Kebanyakan kasus yang menumpa buruh migran NTT adalah perempuan, beberapa di antaranya mereka masih berusia anak. Bahkan Laurentina menurutkan, ada perempuan buruh migran yang menjadi korban perdagangan mayat. Persoalan perdagangan orang maupun kasus orang hilang di NTT, banyak terjadi.  

“Kasus orang hilang banyak terjadi di NTT, termasuk tadi ada seorang anak 10 tahun, sejak SMP hanya pamit mau ke Kupang lalu tidak kembali hingga kini. Ada yang bilang dibawa ke Malaysia, sampai saat ini apakah dia masih hidup atau sudah meninggal, itu tidak diketahui,” ungkapnya.

Pemerintah Harus Bertanggung Jawab

Sudah sejak 2017 Laurentina menjadi pelayan kargo jenazah para buruh migran nonprosedural khususnya untuk wilayah NTT. Ia membantu mengurusi jenazah-jenazah buruh migran Indonesia yang tak memiliki dokumen, untuk dipulangkan pada keluarga.

Tentu bukan pekerjaan mudah.
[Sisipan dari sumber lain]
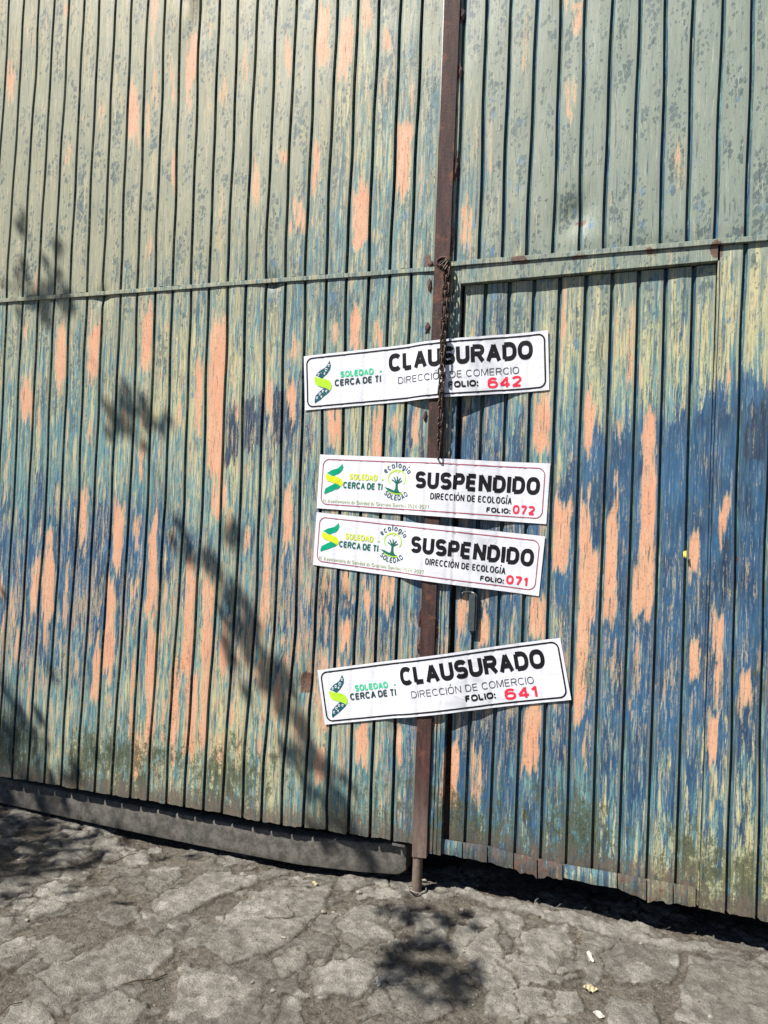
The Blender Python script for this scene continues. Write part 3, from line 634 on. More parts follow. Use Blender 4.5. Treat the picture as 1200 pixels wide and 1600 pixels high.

Pun pemerintah sering kali luput menunaikan tugas dan tangung jawab. Menurutnya, manusia meski sudah tak bernyawa, mestinya mendapat hak untuk diperlakukan dengan baik oleh negara. Jika pemerintah tak hadir, ia mencoba menggantikan peran itu. Namun, jika sudah tak bisa, ia akan bersuara dengan keras menuntut kehadiran pemerintah. Sama halnya ketika beberapa waktu lalu ia dan buruh migran lainnya melakukan aksi demonstrasi di depan kantor Kedubes Malaysia di Jakarta.

“Kami menghargai martabat manusia meskipun dia sudah menjadi jenazah, bukan soal seonggok daging yang kaku tapi bagaimana itu adalah martabat manusia yang harus tetap dijunjung tinggi. Itu prinsip kami dalam pelayanan kargo,” ungkapnya.

Hingga kini, pemulangan jenazah buruh migran nonprosedural tak diurus oleh Pemerintah. Kementerian Luar Negeri pernah mengeluarkan pernyataan bahwa tak akan mengurusi buruh migran nonprosedural. Akibatnya, ada para pekerja buruh migran nonprosedural ini yang didapati meninggal dunia di Malaysia. Keluarga harus memulangkan menggunakan dana pribadi. Atau mengandalkan dana udunan sesama buruh migran.

Laurentina berharap besar agar pemerintah mau bertanggung jawab dengan memberikan perlindungan terhadap buruh migran prosedural maupun yang nonprosedural. Bagaimanapun, mereka memberikan sumbangsih pendapatan yang tak sedikit kepada negara.

“Kalau harapan kami sebagai penggiat pekerja migran yang ada di daerah dan pada umumnya di Indonesia, jadi siapa pun mereka pekerja di luar negeri ya harusnya dapat perlindungan,” kata Laurentina.